--- STATED GOAL ---
Locate each line containing the string "upright" and copy it out.

--- INFORMATION PROVIDED ---
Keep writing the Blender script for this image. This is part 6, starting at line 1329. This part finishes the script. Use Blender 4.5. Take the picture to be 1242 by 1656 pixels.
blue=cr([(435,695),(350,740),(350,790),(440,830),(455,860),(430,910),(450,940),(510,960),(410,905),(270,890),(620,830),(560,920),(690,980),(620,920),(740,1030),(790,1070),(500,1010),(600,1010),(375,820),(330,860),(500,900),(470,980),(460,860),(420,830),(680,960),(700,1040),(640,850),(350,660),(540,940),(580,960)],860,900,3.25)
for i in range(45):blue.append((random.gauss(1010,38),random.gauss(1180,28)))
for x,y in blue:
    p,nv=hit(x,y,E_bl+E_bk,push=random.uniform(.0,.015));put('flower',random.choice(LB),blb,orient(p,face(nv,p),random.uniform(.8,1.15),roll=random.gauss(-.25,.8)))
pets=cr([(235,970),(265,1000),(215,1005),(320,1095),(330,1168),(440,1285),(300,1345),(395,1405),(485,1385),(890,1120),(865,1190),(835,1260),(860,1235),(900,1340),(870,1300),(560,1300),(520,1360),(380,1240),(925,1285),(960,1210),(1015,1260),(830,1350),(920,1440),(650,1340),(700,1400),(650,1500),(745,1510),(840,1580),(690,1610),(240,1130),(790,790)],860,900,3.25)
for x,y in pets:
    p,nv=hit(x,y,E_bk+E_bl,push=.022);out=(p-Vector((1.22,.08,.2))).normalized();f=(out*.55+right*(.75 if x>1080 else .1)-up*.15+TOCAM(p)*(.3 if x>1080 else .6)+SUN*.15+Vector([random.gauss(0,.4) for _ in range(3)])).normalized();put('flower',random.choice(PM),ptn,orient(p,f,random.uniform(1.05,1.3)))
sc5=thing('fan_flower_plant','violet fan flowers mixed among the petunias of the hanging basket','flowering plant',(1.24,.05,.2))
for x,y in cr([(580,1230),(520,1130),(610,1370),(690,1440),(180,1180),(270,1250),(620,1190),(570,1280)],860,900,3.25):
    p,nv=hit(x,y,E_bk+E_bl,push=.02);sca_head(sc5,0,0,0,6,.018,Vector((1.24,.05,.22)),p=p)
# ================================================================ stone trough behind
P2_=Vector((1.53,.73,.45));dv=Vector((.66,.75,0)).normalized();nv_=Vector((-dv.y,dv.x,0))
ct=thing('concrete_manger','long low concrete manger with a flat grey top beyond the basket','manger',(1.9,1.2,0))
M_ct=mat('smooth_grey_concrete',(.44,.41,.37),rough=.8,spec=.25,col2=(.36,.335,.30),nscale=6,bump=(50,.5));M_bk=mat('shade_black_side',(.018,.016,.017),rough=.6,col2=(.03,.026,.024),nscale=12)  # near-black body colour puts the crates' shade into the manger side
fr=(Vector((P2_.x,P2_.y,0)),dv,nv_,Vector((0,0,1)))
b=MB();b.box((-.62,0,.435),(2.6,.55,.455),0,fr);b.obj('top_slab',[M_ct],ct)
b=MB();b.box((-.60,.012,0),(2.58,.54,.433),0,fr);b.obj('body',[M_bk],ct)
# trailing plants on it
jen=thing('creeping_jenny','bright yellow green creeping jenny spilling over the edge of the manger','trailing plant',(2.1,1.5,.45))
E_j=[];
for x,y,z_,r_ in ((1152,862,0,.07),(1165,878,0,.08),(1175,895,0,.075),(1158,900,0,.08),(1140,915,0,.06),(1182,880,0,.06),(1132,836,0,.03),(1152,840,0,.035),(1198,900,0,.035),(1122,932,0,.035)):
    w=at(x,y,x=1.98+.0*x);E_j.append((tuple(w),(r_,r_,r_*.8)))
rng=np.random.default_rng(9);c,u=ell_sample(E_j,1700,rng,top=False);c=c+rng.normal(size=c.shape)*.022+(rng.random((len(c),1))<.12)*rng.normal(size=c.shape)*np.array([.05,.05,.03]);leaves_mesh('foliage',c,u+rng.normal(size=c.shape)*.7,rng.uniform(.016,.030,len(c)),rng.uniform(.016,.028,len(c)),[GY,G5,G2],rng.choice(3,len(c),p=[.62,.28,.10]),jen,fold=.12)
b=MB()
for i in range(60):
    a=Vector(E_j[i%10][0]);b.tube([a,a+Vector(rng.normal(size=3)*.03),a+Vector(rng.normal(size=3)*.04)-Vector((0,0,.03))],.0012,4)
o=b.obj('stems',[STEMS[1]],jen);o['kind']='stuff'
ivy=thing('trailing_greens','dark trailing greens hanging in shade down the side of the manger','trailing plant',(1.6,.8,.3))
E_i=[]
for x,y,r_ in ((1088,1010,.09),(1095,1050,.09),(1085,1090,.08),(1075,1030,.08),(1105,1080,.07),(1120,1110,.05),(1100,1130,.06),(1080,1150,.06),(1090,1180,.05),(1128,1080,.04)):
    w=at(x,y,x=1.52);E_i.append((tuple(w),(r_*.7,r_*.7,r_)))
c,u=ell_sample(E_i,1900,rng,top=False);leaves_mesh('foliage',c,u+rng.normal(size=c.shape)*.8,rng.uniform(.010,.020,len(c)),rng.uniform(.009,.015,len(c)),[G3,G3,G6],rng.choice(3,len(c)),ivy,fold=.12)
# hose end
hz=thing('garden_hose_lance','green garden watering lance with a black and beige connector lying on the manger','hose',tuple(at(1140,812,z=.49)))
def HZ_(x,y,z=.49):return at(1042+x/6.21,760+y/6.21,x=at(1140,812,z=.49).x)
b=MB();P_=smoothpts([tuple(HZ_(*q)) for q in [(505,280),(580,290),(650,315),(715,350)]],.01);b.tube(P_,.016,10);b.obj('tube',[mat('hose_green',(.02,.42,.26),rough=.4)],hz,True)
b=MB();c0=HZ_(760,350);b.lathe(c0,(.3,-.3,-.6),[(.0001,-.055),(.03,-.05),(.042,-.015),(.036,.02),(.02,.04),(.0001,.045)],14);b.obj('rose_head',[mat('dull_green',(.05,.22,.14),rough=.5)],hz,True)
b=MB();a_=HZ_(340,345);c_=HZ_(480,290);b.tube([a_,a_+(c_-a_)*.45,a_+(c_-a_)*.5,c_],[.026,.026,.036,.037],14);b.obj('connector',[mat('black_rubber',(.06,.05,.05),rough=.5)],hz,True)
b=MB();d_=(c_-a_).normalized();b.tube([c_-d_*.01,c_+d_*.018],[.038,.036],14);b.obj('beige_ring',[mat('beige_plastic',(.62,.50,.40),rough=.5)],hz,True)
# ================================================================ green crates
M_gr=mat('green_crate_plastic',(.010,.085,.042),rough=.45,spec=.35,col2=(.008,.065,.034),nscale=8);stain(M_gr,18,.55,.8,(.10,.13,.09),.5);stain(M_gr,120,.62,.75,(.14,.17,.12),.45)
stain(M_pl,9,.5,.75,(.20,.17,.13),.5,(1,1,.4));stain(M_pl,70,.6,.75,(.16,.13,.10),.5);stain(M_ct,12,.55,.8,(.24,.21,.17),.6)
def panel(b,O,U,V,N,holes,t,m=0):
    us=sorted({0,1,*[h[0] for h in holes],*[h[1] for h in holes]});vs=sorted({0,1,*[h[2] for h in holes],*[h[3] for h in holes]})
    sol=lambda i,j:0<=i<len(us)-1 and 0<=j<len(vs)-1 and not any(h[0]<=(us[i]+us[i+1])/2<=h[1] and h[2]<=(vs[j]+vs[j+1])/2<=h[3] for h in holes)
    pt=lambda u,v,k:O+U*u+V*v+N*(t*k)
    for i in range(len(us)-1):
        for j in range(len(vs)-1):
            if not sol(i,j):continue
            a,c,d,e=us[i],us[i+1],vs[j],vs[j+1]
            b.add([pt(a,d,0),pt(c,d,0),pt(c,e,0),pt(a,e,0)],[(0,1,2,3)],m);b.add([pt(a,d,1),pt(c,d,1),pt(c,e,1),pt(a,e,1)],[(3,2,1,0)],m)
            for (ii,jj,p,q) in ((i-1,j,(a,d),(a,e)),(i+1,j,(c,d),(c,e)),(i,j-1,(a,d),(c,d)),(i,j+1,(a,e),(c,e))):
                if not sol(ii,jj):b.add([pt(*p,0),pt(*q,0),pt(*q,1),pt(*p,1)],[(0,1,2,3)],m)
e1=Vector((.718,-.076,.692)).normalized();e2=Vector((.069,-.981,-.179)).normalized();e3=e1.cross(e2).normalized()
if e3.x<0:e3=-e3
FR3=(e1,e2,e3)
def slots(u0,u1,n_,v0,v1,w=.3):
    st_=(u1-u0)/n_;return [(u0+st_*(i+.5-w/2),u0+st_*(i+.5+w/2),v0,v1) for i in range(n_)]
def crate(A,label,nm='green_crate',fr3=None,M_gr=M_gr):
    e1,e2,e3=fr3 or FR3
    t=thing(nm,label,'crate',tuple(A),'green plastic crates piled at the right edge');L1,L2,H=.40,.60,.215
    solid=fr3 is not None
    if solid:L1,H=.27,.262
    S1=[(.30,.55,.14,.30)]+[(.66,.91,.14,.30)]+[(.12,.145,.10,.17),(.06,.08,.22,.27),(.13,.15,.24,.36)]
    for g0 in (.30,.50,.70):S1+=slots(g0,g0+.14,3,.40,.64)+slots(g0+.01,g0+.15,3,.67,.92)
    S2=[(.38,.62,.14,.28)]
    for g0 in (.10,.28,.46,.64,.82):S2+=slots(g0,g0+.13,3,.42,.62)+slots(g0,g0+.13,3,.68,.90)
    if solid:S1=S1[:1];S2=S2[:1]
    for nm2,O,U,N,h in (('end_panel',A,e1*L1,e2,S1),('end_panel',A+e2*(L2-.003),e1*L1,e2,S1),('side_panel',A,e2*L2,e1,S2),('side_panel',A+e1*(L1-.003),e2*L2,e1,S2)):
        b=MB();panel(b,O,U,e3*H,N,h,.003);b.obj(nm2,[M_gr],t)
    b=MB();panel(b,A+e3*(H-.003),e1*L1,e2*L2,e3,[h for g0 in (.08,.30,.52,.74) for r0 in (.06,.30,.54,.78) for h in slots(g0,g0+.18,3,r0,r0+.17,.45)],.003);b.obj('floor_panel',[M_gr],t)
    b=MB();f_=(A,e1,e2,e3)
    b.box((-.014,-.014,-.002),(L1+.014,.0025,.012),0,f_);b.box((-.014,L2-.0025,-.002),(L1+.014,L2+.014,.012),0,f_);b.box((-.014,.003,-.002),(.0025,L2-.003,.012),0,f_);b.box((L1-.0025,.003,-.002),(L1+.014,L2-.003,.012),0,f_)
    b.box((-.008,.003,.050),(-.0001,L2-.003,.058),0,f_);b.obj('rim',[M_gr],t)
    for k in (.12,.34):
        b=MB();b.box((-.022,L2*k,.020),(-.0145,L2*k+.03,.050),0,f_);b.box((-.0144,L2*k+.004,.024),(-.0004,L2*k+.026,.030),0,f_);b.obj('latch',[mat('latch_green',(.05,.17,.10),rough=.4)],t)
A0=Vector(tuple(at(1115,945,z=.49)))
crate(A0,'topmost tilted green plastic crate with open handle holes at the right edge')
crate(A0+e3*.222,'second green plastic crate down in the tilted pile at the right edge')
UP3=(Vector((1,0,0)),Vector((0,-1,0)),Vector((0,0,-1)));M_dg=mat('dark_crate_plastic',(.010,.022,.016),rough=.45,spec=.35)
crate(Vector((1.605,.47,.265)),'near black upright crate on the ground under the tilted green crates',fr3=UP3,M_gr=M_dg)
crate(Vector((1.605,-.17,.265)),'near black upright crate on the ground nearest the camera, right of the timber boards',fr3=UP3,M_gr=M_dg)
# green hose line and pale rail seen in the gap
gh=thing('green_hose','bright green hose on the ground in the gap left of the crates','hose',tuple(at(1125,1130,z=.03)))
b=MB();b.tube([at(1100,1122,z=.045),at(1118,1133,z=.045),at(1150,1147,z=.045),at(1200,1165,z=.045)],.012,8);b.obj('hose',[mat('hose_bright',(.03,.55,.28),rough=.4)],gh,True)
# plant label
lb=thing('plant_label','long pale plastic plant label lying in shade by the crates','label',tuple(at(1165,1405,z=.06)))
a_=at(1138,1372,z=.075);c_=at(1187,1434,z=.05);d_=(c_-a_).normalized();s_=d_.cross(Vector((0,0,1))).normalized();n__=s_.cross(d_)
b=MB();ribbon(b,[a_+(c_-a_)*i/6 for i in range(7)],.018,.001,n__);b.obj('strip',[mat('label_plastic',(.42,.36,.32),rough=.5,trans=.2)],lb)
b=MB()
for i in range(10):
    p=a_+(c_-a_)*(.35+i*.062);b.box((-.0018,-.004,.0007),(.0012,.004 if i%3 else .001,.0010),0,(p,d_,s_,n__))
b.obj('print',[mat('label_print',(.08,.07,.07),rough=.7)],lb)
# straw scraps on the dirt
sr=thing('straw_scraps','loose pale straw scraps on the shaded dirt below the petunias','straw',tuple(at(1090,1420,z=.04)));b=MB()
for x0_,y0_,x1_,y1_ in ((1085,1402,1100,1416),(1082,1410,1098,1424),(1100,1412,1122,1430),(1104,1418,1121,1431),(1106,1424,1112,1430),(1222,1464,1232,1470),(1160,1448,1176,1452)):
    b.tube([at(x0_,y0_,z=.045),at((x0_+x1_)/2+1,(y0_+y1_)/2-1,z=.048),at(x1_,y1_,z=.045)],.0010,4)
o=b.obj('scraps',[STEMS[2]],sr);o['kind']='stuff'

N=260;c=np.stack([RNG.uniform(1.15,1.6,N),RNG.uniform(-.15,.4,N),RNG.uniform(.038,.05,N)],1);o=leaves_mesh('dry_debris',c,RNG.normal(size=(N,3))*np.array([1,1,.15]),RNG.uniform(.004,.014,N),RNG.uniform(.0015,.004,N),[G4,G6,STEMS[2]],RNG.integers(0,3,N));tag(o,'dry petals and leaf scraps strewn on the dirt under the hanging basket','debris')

--- EXERCISE SOLUTION ---
crate(Vector((1.605,.47,.265)),'near black upright crate on the ground under the tilted green crates',fr3=UP3,M_gr=M_dg)
crate(Vector((1.605,-.17,.265)),'near black upright crate on the ground nearest the camera, right of the timber boards',fr3=UP3,M_gr=M_dg)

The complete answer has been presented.